Another school, Oundle, centred on its charming market town, would delight its founder, William Laxton, with its pre-eminence as a seat of learning more than 450 years later. It now has a female head and its new SciTec centre rivals the very best for 21st-century education, although, when I visited, a competition to build the largest catapult proved that medieval inclinations have not entirely disappeared.
As well as other beguiling, small-scale market towns such as Towcester and Brackley to please the casual tourist, more gritty conurbations, such as Kettering and Daventry, are picking themselves up. Corby, once an industrial steel town, which was heavily populated by workers from Glasgow in the 1930s, suffered terribly when the work ran out. You can still hear the Scottish accents, but now it’s enjoying a boom and near full employment with small-scale businesses.

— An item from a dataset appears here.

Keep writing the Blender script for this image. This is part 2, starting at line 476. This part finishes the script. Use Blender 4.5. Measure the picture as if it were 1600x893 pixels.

The county capital Northampton is also rising to the occasion and, soon, the university will be returning to the centre of town. The Royal & Derngate is an inspired architectural fusion that brings together the traditional town theatre with a flexible concert space. ‘I love the way audiences for a classical concert and a Jimmy Carr show “collide” under one roof,’ explains chief executive Martin Sutherland as we tour the place where Errol Flynn learnt his craft.
Actor Tim Pigott-Smith sadly died suddenly in the spring on the way to rehearsals for a planned run of Death of a Salesman, but a full programme includes Edward Fox as Betjeman and The Tiger Who Came to Tea. The Royal Philharmonic has one of its regional residencies in the town.
There will be a new leathercraft centre soon, the leather museum is being renovated and the county council is relocating its entire staff to a new central building.
Out in the sticks, there is charm everywhere you look. The sow and piglets in the east window of St Leonard’s church in Glapthorne hark back to a time when it was known as Pig Village and every household possessed a snuffling porcine. The small but perfectly formed church at Plumpton is owned and run as a sacred building by a group of local enthusiasts. The blue plaque at Kettering Station informs you that H. E. Bates enjoyed a romance in the first-class lounge there.
Indeed, literature is well represented in the county. Poet John Clare spent much of his life in a mental institution in Northampton and his laments for the changes in rural life must have been inspired by his time in the county. The Sitwell family at Weston Hall are more recent but one descendant, MasterChef critic and food writer William Sitwell, is keeping the shrine to Edith and Sacheverell (‘Sachie’ lived there until his death in 1988) alive by running supper clubs and opening the 17th-century house up to guests. He showed me the sofa given by Noël Coward as an apology to Edith and the window at which Sachie sat to write, as well as the rooms where he entertained Cecil Beaton, Evelyn Waugh and Patrick Leigh Fermor.
Anyone driving through Northamptonshire on the M1 in the coming months may see a new addition to the collection of great houses, this time made of straw bales. It will be yet another surprise from this county of surprises and a reminder that there is so much more to it than a motorway.